Water restrictions continue, despite weekend rain

The National Department of Water and Sanitation will not be lifting the 15 per cent water restrictions anytime soon. This picture was taken close to the Blyderivierpoort Dam. Photograph: Tom van der Meulen.

Social media networks were flooded with posts about the large amount of rainfall Gauteng has had during the weekend of 6 to 8 January.

Some areas in the province had over 150mm of rain, resulting in flash floods but luckily increasing dam levels.

However, the country’s water woes are all but a thing of the past. Although the Vaal Dam’s water level increased by about 27 per cent, the National Department of Water and Sanitation (NDWS) will not be lifting the restrictions that entail a 15 per cent reduction in water usage anytime soon.

“Much rain has fallen over the past weekend, but we are still in a drought,” said Spudnik Ratau, NDWS spokesperson.

“It will take a number of years for dams to reach the desired levels, and for water to be secure.”

Spudnik said the water restrictions will continue and it’s difficult to say exactly when they will be lifted.

“We have seen some savings in water [consuption], however we have had some regression since the rainfall.
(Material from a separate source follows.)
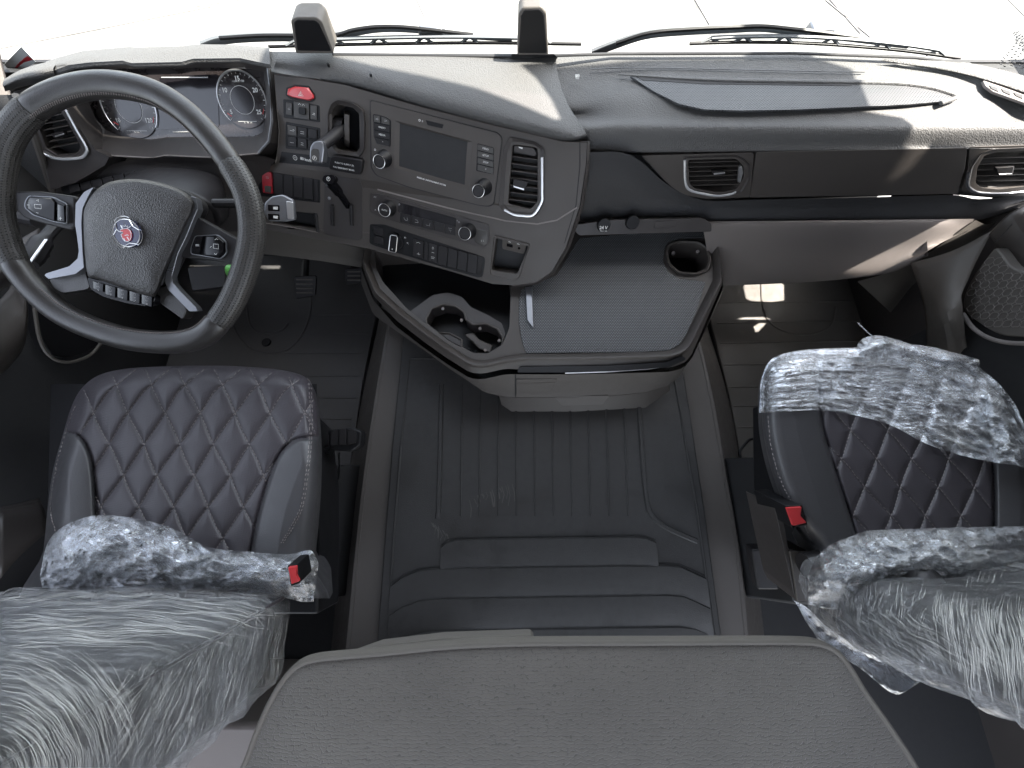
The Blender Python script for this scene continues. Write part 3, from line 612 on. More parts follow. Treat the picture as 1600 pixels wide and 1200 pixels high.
def key(px, parent, name='button', m='key', h0=0, h1=.003, k=.8, pl=S, marks=None, mm='grey_mark', sz=.004, bev=.0004, right=None):
    b = B(); b.taper(pl, px, h0, h1, k)
    if marks:
        b.m(1)
        cx = sum(p[0] for p in px)/len(px); cy = sum(p[1] for p in px)/len(px)
        for mk in marks:
            if isinstance(mk, str): b.text(pl, mk, cx, cy, sz, h1+.0002, right=right)
            else: b.stroke([pl.at(cx+x, cy+y, h1+.0001) for x, y in mk], .0007, pl.n, .0002)
        return b.done(name, [m, mm], parent, recalc=True)
    return b.done(name, m, parent, bevel=bev)
def frameplate(px, parent, name, m='black', h0=-.01, h1=.0008, r=2, pl=S, bev=.0006):
    b = B(); b.slab(pl, rp(px, r), h0, h1); return b.done(name, m, parent, bevel=bev)
RT = (4, 1)     # reading direction along the stack
# hazard warning switch
hz = frameplate([(447, 137), (461, 132), (483, 134), (492, 147), (493, 156), (485, 160), (454, 155), (446, 149)], dash, 'hazard_bezel')
key([(450, 139), (462, 135), (481, 137), (489, 148), (490, 154), (483, 157), (456, 152), (449, 148)], hz, 'hazard_button', 'red', 0, .006, 2.2, marks=[[(-4, 3), (0, -4), (4, 4), (-4, 3)], [(-2, 2), (0, -1.5), (2, 2.2), (-2, 2)]], mm='white')
# cruise speed cluster
cr_ = frameplate([(442, 155), (462, 157), (499, 165), (500, 191), (443, 184)], dash, 'switch_block')
key(rect(447, 160, 456, 179, .12), cr_, 'rocker', 'key_hi', 0, .003, .6, marks=[[(-2, 0), (2, 1)], [(0, -2), (0, 2)]])
kb = key(rect(459, 158, 483, 184, .14), cr_, 'rocker_plate', 'key_hi', 0, .0035, .8, marks=[[(-5, -9), (-3, -11), (-1, -8.5)], [(1, -8), (3, -10), (5, -7)]], mm='white')
b = B(); b.slab(S, rp(rect(466, 167, 477, 178, .14), 3), .0035, .008); b.done('rocker_knob', 'black', cr_, bevel=.001)
key(rect(485, 164, 495, 186, .14), cr_, 'rocker', 'key_hi', 0, .003, .6, marks=[[(-1, 1), (2, 2)], [(-2, 3), (2, 4)]], mm='white')
# six keys
sx = frameplate([(446, 190), (500, 200), (500, 216), (498, 236), (446, 232)], dash, 'switch_block')
for r_ in range(2):
    for c_ in range(3):
        x0 = 449+c_*16; y0 = 195+c_*2.6+r_*17.5
        mk = {(0, 0): [[(-3, 0), (3, 1)], [(1, -2), (4, 0)]], (0, 1): [[(-3, 2), (3, 3)], [(-3, -1), (3, 0)]], (1, 0): [[(-3, 1), (3, 2)]], (1, 1): [[(-2, -1), (2, 0)], [(-2, 2), (2, 3)]]}.get((r_, c_))
        key(rect(x0, y0, x0+14.5, y0+15.5, .15), sx, 'switch_button', 'key_hi' if (r_, c_) == (0, 0) else 'key', 0, .0035, 1, marks=mk, mm='white' if mk else 'grey_mark')
b = B(); b.ring(S, 461, 246.5, .0048, .0005, .0008); b.text(S, 'R', 461, 246.5, .006, .0008, right=RT); b.text(S, '80 km/h', 478, 249.5, .0085, .0008, right=RT, bold=.0002); b.done('speed_marking', 'white', dash, recalc=False)
b = B(); b.slab(S, [(440, 237), (520, 246), (520, 262), (436, 254)], -.01, .0004); b.done('marking_strip', 'black', dash)
# parking brake with silver tipped lever
pbz = rp([(512, 176), (517, 162), (527, 156), (551, 161), (566, 172), (569, 186), (568, 234), (561, 245), (527, 240), (512, 220)], 4)
b = B(); b.frame(S, pbz, [S_ for S_ in [(x*.82+.18*540, y*.86+.14*201) for x, y in pbz]], 0, .008, .0); pb = b.done('parking_brake', 'panel_low', dash, bevel=.001)
for x0, x1 in ((513, 519), (538, 546)):
    b = B(); b.prism([S.at(x0, 178, .004), S.at(x1, 180, .004), S.at(x1, 222, .004), S.at(x0, 218, .004)], [S.at(x0, 172, -.04), S.at(x1, 174, -.04), S.at(x1, 232, -.04), S.at(x0, 228, -.04)]); b.done('guide_rail', 'panel', pb, bevel=.0015)
b = B(); cyl = [S.at(520, 196, -.02), S.at(540, 200, -.02)]; b.tube(cyl, .020, 20); b.done('drum', 'key', pb)
p0, p1, p2 = S.at(536, 200, -.014), S.at(518, 216, .022), S.at(500, 229, .052)
b = B(); b.tube(cr([p0, p1, p2], 5), .0115, 12, flat=1.15, up=S.u); lv = b.done('lever_arm', 'key', pb)
LP = Pl(S.at(494, 241, .066), (CAM-S.at(494, 241, .05)).normalized()*.4+S.n, S.u)
b = B(); b.slab(LP, rp([(484, 229), (490, 221), (503, 220), (507, 232), (504, 256), (488, 255), (483, 246)], 4), -.024, .002); b.done('lever_tip', 'satin', pb, bevel=.003, seg=3)
b = B(); b.slab(LP, rp([(486, 236), (489, 232), (497, 233), (498, 253), (486, 252)], 3), .002, .005); b.m(1); b.ring(LP, 491.5, 247, .0042, .0004, .0056); b.text(LP, 'P', 491.5, 247, .0062, .0054, bold=.0002); b.done('lever_button', ['key_hi', 'white'], pb)
# legend block under it
lb = pl3(S.at(516, 244, .014), S.at(560, 252, .014), S.at(515, 262, .008))
b = B(); b.slab(lb, rp([(516, 246), (521, 243), (563, 250), (566, 254), (564, 273), (556, 273), (515, 265), (513, 260)], 3), -.018, 0); lg = b.done('legend_block', 'key', dash, bevel=.002)
b = B(); b.text(lb, 'PUSH TO SUPPLY (P)', 538, 256.5, .0052, .0004, right=(4, .75), bold=.00012); b.text(lb, 'PULL EMERGENCY BRAKE', 537, 263.5, .0046, .0004, right=(4, .75), bold=.00012); b.done('legend', 'white', lg, recalc=False)
# trailer brake lever and gate
tb = frameplate([(507, 271), (530, 276), (562, 280), (566, 290), (566, 372), (560, 376), (508, 366), (505, 360)], dash, 'brake_gate', 'panel_low', r=4)
b = B(); q = [S.at(544, 322, .0), S.at(536, 310, .016), S.at(524, 294, .036), S.at(514, 284, .052)]; b.tube(cr(q, 5), [.009]*8+[.0125]*8, 12, flat=.9, up=S.u); b.done('brake_lever', 'gloss', tb)
b = B(); LQ = Pl(S.at(513, 279, .06), S.n+V3(0, 0, .4), S.u); b.slab(LQ, rp([(503, 281), (506, 274), (520, 273), (525, 279), (520, 287), (507, 287)], 3), -.012, 0); b.m(1); b.ring(LQ, 513, 279.5, .0042, .0004, .0006); b.text(LQ, 'P', 513, 279.5, .006, .0005, bold=.0002); b.done('lever_knob', ['gloss', 'white'], tb)
for x0 in (519, 549):
    b = B(); b.tube([S.at(x0, 320, .004), S.at(x0+1, 352, .002)], .005, 8); b.done('gate_rail', 'key', tb)
b = B(); b.disc(S, 514, 310, .004, 0, .006); b.done('lock_pin', 'satin', tb, bevel=.001)
# red guarded switch and blank keys
rw = frameplate([(402, 265), (500, 281), (500, 317), (405, 306)], dash, 'switch_block', 'black')
key([(408.5, 267), (424, 269.5), (426, 303), (411, 301)], rw, 'guarded_switch', 'red_dark', 0, .006, .8, marks=[[(-2, -9), (3, -8.3)], [(-2, -7), (3, -6.3)]], mm='grey_mark')
b = B(); b.slab(S, rect(413.5, 290, 423, 300, .15), .006, .008); b.done('switch_window', 'key_hi', rw, bevel=.0005)
for k in range(4):
    x0 = 427.5+k*15.6; key(rect(x0, 270+k*2.4, x0+14.4, 303.5+k*2.4, .15), rw, 'blank_key', 'key', 0, .003, .8)
key(rect(491, 281, 497, 314, .15), rw, 'blank_key', 'key', 0, .002, .4)
b = B(); b.tube([S.at(x, y, .001) for x, y in [(405, 347), (450, 354), (497, 363)]], .0012, 6); b.done('recess_edge', 'trim_grey', dash)
b = B(); b.tube([S.at(494, 332, -.004), S.at(498, 362, -.004)], .007, 10); b.done('recess_post', 'key', dash)

# ---- infotainment unit
rd = rp([(579, 157), (777, 208), (784, 216), (771, 317), (764, 322), (747, 320), (640, 292), (589, 274), (581, 262)], 5)
b = B(); b.slab(S, inset(rd, -2), -.002, .0006); b.done('unit_gap', 'black_matte', dash)
so_ = [(617, 188), (738, 221), (733, 296), (616, 262)]; si = [(637, 200), (719, 222), (715, 277), (636, 256)]
b = B(); b.plate(at(rd, .0035), [at(so_, .0035)], -sn*.003)
iu = b.done('infotainment_unit', 'panel', dash, bevel=.0008, recalc=False)
b = B(); b.frame(S, so_, si, -.004, .0035, -.004); b.done('screen_bezel', 'panel', iu)
b = B(); b.slab(S, inset(si, -.5), -.006, -.0035); b.done('display_screen', 'screen', iu)
b = B(); b.slab(S, rp([(665, 187.5), (693, 194.5), (691, 200.5), (668, 195.5)], 1), .001, .0042); b.done('card_slot', 'black', iu, bevel=.0004)
b = B(); b.ring(S, 655.5, 188, .0018, .0005, .0038); b.text(S, 'II', 660, 189.5, .005, .0038, right=RT); b.done('marking', 'white', iu, recalc=False)
b = B(); b.text(S, 'PREMIUM | INFOTAINMENT SYSTEM', 674, 283.5, .0045, .0038, right=(4, 1.15), bold=.0001); b.done('legend', 'white', iu, recalc=False)
bl = rp([(583, 178), (593, 179.5), (605, 184), (611, 188.5), (610.5, 229), (594, 226), (584, 214)], 2)
b = B(); b.slab(S, bl, .001, .004); b.done('button_well', 'black', iu)
key([(584.5, 180), (593.5, 181), (594, 192), (584.5, 190.5)], iu, 'button', 'key_hi', .003, .0055, .5, marks=[[(-2, 0), (2, -1.5), (2, 1.5), (-2, 0)]])
key([(596, 182), (604, 185), (609, 189), (609, 195), (596, 192.5)], iu, 'button', 'key_hi', .003, .0055, .5, marks=[[(2, 0), (-2, -1.5), (-2, 1.5), (2, 0)]])
for k, tx in enumerate(('RADIO', 'MEDIA', '*')):
    y0 = 192.5+k*11.3; key([(584.5, y0), (609.5, y0+4.7), (609.3, y0+14.2), (584.6+(4 if k == 2 else 0), y0+9.5)], iu, 'button', 'key', .003, .0055, .6, marks=[tx], mm='white', sz=.0052, right=(4, .8))
br_ = rp([(746, 224), (772, 231), (771.5, 266), (768, 272), (744, 267)], 2)
b = B(); b.slab(S, br_, .001, .004); b.done('button_well', 'black', iu)
for k, tx in enumerate(('MENU', 'SETUP', 'STOP', '<')):
    y0 = 225+k*10.6; key([(746.5, y0), (771.5, y0+6.6), (771, y0+15.2), (746, y0+9)], iu, 'button', 'key_hi', .003, .0058, .6, marks=[tx], mm='white', sz=.0052, right=(4, 1))
def knob(parent, base, top, r0, r1, h, mark=None, m='black'):
    b = B(); c0 = S.at(*base, .0036); c1 = S.at(*top, h); ax = (c1-c0); a = []; c_ = []
    n = 32
    for k in range(n):
        w_ = S.u*math.cos(2*math.pi*k/n)+S.v*math.sin(2*math.pi*k/n); a.append(c1+w_*r1); c_.append(c0+w_*r0)
    b.prism(a, c_); b.m(1); b.ring(S, 0, 0, r1*.93, .0007, 0, c=c1+sn*.0003); b.m(2)
    b.prism([c1+sn*.0012+(S.u*math.cos(2*math.pi*k/n)+S.v*math.sin(2*math.pi*k/n))*r1*.74 for k in range(n)], [c1+(S.u*math.cos(2*math.pi*k/n)+S.v*math.sin(2*math.pi*k/n))*r1*.82 for k in range(n)])
    if mark: b.m(3); b.text(S, mark, *top, .0052, h+.0026, right=RT)
    b.done('control_knob', [m, 'silver', 'key', 'white'], parent)
knob(iu, (601, 247.5), (592.3, 252.5), .0185, .0150, .020)
knob(iu, (757, 292), (747.3, 298.6), .0185, .0150, .020)
b = B(); b.ring(S, 586, 234, .0018, .0004, .0038); b.done('marking', 'white', iu)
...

South Africans have not yet adopted the culture of saving water.”

The department urges community members to start taking water restrictions and water shortages seriously as continued wastage could cause water to become completely unavailable.

“Water restrictions are not an issue the department just woke up about and decided to implement. It’s a long process in which many stakeholders had a say. The department understands that we all want to fill our swimming pools, water our gardens and wash our cars with a hosepipe, but if we don’t start saving now, we might not secure water anytime soon.”